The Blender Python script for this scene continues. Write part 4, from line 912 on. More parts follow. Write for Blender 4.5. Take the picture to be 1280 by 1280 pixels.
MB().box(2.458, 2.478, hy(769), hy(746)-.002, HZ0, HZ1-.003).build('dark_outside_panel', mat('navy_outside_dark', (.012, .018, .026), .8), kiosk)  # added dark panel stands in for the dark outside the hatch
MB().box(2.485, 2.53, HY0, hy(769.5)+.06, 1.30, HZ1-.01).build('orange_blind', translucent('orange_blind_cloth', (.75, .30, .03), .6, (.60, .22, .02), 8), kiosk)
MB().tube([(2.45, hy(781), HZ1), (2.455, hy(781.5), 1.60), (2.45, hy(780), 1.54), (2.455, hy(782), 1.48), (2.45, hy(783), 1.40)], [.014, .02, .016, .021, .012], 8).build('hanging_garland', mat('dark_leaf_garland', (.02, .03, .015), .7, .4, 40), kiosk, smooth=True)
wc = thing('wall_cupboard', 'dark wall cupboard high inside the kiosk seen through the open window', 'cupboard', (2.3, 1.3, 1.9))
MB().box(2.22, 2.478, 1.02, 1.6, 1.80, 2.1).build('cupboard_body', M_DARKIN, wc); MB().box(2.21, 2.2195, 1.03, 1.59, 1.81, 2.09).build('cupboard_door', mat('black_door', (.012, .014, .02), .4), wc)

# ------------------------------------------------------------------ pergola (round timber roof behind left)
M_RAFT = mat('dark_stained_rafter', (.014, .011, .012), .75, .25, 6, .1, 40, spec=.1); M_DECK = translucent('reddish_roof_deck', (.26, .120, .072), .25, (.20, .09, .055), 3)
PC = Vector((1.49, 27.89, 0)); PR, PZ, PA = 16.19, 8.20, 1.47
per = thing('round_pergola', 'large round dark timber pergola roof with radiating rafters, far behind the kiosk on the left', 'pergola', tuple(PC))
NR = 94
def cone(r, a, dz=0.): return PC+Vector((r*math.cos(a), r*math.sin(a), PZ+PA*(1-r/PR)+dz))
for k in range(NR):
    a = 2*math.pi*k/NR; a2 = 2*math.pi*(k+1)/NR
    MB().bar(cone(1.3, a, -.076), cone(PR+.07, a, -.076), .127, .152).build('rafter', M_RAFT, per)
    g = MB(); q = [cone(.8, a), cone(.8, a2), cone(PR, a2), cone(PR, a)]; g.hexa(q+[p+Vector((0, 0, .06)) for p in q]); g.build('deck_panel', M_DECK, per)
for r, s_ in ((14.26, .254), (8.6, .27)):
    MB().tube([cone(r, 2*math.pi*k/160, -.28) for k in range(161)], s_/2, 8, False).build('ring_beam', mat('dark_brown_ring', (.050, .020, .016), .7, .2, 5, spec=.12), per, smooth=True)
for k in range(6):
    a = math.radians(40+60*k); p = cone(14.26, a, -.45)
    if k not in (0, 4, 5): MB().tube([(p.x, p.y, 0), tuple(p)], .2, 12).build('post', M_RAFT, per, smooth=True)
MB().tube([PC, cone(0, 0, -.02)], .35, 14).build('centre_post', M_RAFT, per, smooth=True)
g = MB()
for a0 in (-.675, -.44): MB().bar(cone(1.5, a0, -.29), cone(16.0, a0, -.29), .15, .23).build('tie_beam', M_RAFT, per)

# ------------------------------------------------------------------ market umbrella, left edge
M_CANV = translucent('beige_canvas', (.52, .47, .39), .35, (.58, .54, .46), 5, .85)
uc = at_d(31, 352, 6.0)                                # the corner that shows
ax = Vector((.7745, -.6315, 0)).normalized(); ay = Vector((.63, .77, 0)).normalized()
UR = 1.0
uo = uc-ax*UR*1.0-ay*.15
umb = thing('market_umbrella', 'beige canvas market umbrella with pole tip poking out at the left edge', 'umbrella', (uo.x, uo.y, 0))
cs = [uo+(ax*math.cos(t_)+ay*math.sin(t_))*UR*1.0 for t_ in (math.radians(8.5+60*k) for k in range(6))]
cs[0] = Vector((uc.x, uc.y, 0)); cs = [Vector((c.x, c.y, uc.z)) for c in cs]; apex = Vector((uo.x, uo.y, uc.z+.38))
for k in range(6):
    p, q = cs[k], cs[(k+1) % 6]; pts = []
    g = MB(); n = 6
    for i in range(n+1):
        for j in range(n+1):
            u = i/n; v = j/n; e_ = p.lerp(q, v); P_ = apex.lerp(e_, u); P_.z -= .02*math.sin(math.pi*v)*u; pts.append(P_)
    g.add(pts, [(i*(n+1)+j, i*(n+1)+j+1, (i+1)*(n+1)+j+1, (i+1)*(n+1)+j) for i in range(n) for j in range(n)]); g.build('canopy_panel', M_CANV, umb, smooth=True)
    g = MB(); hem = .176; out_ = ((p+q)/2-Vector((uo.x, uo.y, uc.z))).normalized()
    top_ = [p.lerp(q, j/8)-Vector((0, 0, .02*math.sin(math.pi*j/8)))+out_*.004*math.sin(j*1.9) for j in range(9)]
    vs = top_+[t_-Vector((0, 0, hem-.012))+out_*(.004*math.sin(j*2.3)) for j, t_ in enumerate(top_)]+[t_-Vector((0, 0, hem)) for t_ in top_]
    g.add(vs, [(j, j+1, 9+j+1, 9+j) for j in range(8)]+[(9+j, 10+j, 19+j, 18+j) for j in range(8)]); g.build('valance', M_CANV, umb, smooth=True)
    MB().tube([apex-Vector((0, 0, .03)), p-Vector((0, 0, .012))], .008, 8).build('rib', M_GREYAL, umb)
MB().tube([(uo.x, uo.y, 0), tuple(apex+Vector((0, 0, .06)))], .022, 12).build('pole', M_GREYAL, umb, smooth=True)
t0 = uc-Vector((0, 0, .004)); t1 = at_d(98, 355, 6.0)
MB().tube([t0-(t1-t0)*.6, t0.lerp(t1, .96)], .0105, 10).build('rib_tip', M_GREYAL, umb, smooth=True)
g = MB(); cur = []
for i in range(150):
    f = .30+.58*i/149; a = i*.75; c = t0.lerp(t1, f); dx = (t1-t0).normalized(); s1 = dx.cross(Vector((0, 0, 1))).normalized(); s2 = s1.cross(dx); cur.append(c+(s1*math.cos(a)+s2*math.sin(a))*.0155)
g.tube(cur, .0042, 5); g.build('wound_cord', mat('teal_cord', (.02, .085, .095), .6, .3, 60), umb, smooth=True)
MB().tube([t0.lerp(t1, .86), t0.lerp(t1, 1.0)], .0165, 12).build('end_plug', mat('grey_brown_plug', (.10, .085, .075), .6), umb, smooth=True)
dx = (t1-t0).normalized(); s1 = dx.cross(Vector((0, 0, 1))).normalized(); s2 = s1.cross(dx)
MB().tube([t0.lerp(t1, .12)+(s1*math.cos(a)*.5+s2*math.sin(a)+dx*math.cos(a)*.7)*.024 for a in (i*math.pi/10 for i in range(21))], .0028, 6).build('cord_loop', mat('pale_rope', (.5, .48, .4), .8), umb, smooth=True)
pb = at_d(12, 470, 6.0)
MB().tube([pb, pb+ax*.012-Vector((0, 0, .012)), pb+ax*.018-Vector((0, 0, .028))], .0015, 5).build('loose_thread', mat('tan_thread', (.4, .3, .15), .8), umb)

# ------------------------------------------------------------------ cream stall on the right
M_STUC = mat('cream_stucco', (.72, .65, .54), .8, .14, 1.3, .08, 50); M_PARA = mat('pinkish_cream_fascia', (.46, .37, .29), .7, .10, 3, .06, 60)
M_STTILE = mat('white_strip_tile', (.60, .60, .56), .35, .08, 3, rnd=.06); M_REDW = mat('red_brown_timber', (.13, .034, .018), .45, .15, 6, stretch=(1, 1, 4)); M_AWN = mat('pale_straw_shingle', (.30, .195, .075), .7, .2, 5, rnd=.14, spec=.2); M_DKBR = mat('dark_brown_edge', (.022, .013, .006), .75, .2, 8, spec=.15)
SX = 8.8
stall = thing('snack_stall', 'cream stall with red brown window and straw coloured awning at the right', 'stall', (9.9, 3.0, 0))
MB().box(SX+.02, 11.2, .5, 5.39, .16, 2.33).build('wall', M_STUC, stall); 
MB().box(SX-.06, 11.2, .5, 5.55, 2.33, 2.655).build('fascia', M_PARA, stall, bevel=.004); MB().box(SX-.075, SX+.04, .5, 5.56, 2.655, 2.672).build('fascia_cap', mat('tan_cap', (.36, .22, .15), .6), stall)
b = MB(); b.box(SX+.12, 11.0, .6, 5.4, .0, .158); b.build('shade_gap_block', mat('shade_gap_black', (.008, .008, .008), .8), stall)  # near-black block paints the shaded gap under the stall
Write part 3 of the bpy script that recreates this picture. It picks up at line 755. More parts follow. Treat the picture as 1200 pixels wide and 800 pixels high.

* * * * *

• _WORK TO DO_: Please copy exactly the lines from the first line of the records above through the line containing "(.012, .014, .02), .4), wc)", including both, and nothing more.

• _EXERCISE SOLUTION_:
The Blender Python script for this scene continues. Write part 4, from line 912 on. More parts follow. Write for Blender 4.5. Take the picture to be 1280 by 1280 pixels.
MB().box(2.458, 2.478, hy(769), hy(746)-.002, HZ0, HZ1-.003).build('dark_outside_panel', mat('navy_outside_dark', (.012, .018, .026), .8), kiosk)  # added dark panel stands in for the dark outside the hatch
MB().box(2.485, 2.53, HY0, hy(769.5)+.06, 1.30, HZ1-.01).build('orange_blind', translucent('orange_blind_cloth', (.75, .30, .03), .6, (.60, .22, .02), 8), kiosk)
MB().tube([(2.45, hy(781), HZ1), (2.455, hy(781.5), 1.60), (2.45, hy(780), 1.54), (2.455, hy(782), 1.48), (2.45, hy(783), 1.40)], [.014, .02, .016, .021, .012], 8).build('hanging_garland', mat('dark_leaf_garland', (.02, .03, .015), .7, .4, 40), kiosk, smooth=True)
wc = thing('wall_cupboard', 'dark wall cupboard high inside the kiosk seen through the open window', 'cupboard', (2.3, 1.3, 1.9))
MB().box(2.22, 2.478, 1.02, 1.6, 1.80, 2.1).build('cupboard_body', M_DARKIN, wc); MB().box(2.21, 2.2195, 1.03, 1.59, 1.81, 2.09).build('cupboard_door', mat('black_door', (.012, .014, .02), .4), wc)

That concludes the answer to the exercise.